STORED DATA:

------------------------------

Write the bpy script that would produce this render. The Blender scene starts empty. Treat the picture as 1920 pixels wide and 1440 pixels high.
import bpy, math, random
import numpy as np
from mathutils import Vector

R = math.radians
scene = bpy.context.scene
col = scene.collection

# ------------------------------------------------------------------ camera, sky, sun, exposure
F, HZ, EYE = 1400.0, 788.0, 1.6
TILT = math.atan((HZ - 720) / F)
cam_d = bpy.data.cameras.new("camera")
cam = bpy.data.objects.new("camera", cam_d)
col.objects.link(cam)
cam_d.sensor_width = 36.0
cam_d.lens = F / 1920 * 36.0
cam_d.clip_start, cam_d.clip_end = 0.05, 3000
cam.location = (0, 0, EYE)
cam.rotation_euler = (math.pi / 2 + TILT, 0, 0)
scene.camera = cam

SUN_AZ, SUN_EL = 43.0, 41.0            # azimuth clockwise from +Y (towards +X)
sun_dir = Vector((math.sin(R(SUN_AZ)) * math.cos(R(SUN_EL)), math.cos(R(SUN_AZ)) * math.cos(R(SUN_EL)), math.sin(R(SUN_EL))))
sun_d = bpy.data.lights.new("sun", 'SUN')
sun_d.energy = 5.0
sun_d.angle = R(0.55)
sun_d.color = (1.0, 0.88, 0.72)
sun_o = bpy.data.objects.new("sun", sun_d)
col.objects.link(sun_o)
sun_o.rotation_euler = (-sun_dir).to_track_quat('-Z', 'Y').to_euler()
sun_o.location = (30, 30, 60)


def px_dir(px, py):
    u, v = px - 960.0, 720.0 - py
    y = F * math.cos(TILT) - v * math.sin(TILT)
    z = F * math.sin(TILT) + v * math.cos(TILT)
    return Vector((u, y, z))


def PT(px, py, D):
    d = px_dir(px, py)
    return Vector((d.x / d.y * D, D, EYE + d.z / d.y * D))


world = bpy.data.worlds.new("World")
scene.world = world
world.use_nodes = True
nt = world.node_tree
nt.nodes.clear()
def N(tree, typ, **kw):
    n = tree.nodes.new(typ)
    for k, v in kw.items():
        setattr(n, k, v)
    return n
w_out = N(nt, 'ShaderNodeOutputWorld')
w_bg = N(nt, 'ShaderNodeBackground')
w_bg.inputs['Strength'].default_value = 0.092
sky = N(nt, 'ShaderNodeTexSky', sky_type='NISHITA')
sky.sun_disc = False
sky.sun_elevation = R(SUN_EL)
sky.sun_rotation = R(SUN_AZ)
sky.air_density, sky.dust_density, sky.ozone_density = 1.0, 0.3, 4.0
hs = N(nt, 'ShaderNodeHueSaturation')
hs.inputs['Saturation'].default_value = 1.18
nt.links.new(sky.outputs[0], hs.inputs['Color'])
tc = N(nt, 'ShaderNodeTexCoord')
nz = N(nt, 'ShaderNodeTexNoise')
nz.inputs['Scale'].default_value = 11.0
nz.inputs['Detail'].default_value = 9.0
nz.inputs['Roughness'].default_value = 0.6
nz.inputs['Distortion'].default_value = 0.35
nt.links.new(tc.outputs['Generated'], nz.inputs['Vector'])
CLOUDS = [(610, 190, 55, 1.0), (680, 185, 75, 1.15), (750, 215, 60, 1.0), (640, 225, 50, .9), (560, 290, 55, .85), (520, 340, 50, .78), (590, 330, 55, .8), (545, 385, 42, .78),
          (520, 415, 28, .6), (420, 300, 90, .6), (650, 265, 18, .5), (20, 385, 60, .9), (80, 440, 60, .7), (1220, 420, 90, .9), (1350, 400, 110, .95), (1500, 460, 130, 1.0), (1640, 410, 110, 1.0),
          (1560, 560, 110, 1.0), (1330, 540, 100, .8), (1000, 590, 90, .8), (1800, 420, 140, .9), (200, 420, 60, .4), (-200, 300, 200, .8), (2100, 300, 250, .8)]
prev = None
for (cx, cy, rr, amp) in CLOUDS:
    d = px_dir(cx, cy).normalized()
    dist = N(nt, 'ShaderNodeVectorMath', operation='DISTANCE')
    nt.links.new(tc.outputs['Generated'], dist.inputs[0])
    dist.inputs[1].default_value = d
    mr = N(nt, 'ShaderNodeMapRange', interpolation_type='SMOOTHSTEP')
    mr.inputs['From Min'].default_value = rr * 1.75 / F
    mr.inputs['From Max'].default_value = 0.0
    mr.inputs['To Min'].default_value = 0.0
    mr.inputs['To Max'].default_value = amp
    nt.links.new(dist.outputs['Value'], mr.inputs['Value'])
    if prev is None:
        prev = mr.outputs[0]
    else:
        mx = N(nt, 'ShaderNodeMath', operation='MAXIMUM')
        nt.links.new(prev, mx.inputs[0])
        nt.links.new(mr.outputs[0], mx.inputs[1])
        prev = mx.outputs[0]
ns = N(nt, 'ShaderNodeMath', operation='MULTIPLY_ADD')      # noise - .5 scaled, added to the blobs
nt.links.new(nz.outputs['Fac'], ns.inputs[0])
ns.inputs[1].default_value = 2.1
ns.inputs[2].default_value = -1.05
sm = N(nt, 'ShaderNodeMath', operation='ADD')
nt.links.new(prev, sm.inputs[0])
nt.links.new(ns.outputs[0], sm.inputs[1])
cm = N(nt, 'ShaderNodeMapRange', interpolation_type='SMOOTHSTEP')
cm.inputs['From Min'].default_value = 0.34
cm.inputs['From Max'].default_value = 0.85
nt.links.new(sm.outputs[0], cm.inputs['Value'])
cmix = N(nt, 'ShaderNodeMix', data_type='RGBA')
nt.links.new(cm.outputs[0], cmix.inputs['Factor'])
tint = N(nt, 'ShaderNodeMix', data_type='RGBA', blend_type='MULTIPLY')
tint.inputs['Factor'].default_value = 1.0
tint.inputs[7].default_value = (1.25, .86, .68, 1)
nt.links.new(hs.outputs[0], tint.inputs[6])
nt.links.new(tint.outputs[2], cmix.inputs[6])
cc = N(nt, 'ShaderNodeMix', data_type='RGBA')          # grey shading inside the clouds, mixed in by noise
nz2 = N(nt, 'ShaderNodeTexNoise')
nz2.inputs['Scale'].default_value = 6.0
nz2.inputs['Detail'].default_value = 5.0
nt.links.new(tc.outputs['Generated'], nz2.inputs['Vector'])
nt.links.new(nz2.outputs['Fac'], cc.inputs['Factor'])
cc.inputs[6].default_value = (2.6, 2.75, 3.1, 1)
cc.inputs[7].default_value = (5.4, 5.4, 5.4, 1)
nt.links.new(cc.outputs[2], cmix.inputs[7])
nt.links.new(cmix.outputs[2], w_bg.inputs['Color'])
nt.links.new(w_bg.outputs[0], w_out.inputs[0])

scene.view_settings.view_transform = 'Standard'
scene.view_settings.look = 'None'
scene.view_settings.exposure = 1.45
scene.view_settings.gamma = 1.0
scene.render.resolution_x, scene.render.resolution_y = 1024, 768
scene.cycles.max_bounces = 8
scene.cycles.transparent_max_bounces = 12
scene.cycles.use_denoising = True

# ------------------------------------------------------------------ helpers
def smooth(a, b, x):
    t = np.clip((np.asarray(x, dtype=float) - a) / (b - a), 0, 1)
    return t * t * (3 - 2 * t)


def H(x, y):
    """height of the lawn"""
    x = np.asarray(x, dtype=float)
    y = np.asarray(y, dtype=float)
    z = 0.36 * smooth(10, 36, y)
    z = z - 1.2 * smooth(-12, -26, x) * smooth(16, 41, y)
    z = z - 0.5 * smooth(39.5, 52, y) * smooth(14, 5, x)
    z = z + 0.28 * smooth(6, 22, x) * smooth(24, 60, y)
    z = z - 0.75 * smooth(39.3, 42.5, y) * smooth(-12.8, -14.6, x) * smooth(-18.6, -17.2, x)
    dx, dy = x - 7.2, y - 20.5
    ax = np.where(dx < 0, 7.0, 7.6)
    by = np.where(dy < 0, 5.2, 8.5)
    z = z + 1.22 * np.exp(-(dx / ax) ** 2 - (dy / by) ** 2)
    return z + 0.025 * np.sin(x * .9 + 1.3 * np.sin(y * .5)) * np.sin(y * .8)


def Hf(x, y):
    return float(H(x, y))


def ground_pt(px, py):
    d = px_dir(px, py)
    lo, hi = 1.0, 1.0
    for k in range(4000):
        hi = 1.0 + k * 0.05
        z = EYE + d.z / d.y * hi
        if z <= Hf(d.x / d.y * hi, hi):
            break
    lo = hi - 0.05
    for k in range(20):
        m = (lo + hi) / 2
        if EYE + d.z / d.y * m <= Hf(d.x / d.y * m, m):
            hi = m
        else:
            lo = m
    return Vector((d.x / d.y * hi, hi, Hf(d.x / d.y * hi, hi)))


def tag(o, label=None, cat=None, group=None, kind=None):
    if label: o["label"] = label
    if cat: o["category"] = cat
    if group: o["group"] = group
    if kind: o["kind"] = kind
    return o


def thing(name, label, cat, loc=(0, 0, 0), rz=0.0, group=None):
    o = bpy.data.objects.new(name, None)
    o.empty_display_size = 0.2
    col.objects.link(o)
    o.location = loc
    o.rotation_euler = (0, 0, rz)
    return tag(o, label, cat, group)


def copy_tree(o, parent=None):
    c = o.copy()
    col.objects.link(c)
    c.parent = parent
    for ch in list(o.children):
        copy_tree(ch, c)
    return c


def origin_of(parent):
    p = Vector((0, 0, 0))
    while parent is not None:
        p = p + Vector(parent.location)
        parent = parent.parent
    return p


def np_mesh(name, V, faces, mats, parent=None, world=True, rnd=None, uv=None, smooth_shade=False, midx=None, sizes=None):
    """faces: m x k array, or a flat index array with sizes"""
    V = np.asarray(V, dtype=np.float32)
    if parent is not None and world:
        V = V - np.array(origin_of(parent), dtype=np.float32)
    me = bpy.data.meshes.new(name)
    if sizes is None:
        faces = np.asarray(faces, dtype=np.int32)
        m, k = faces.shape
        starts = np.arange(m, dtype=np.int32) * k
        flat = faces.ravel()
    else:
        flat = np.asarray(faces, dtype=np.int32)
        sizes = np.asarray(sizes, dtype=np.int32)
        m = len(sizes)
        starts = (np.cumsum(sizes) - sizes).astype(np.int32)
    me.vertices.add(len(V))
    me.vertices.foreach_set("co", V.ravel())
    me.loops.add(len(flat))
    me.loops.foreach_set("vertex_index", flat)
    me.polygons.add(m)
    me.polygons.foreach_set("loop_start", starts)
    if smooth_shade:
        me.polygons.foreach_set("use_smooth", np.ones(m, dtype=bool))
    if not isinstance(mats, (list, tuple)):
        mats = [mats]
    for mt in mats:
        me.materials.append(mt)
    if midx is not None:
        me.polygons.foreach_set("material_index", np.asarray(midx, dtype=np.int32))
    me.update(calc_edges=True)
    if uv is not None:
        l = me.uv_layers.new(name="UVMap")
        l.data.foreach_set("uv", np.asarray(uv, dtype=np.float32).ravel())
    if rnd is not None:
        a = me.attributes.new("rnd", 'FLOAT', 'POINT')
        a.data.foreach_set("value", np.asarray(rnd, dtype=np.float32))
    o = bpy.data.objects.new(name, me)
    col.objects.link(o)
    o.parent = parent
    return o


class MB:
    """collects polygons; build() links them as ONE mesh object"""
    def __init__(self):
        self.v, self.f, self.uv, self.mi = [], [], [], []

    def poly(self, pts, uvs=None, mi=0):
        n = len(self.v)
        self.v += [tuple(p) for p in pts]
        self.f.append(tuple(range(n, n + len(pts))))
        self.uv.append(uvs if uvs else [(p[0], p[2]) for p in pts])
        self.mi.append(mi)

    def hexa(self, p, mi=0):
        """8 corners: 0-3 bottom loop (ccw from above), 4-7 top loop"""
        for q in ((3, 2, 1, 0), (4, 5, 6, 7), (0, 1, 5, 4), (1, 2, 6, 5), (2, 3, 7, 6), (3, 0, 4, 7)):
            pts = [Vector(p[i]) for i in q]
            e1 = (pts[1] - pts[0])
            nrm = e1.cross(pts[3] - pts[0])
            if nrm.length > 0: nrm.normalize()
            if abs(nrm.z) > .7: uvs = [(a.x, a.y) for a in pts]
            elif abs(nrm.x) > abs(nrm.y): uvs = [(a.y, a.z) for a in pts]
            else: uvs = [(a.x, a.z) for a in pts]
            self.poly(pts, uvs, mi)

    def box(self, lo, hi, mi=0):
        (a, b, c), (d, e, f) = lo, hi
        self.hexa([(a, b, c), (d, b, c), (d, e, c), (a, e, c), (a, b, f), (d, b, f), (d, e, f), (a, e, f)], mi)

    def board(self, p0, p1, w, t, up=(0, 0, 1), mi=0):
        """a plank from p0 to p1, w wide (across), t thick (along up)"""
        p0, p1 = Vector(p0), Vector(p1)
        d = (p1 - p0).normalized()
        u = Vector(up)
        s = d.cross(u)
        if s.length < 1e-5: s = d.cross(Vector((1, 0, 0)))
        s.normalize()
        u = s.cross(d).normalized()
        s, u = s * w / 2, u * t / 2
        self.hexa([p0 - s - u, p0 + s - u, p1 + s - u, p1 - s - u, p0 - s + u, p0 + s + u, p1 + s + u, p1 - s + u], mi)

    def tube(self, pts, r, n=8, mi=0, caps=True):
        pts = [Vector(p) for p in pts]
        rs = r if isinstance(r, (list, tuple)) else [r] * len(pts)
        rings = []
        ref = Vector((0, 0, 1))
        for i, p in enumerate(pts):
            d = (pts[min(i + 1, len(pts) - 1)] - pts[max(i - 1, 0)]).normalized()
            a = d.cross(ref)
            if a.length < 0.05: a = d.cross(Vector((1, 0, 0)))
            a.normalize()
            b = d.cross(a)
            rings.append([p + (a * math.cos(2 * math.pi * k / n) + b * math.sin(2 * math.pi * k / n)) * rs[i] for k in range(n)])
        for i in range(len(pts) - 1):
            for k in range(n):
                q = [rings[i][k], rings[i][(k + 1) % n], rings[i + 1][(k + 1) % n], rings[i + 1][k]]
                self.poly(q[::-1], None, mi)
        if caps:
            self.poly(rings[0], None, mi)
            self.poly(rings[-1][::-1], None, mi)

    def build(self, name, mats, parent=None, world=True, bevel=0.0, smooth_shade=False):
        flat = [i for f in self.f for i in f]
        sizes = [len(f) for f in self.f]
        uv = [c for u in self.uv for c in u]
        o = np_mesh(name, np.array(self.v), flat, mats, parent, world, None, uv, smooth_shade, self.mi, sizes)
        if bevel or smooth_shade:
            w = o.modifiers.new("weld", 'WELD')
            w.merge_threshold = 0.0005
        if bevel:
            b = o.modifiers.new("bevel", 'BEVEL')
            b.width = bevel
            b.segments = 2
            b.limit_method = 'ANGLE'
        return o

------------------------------

STATED EXERCISE: Print, unaltered, every line from the beginning of the material down to the line with "scene.camera = cam".

SOLUTION TO THIS PROBLEM:
Write the bpy script that would produce this render. The Blender scene starts empty. Treat the picture as 1920 pixels wide and 1440 pixels high.
import bpy, math, random
import numpy as np
from mathutils import Vector

R = math.radians
scene = bpy.context.scene
col = scene.collection

# ------------------------------------------------------------------ camera, sky, sun, exposure
F, HZ, EYE = 1400.0, 788.0, 1.6
TILT = math.atan((HZ - 720) / F)
cam_d = bpy.data.cameras.new("camera")
cam = bpy.data.objects.new("camera", cam_d)
col.objects.link(cam)
cam_d.sensor_width = 36.0
cam_d.lens = F / 1920 * 36.0
cam_d.clip_start, cam_d.clip_end = 0.05, 3000
cam.location = (0, 0, EYE)
cam.rotation_euler = (math.pi / 2 + TILT, 0, 0)
scene.camera = cam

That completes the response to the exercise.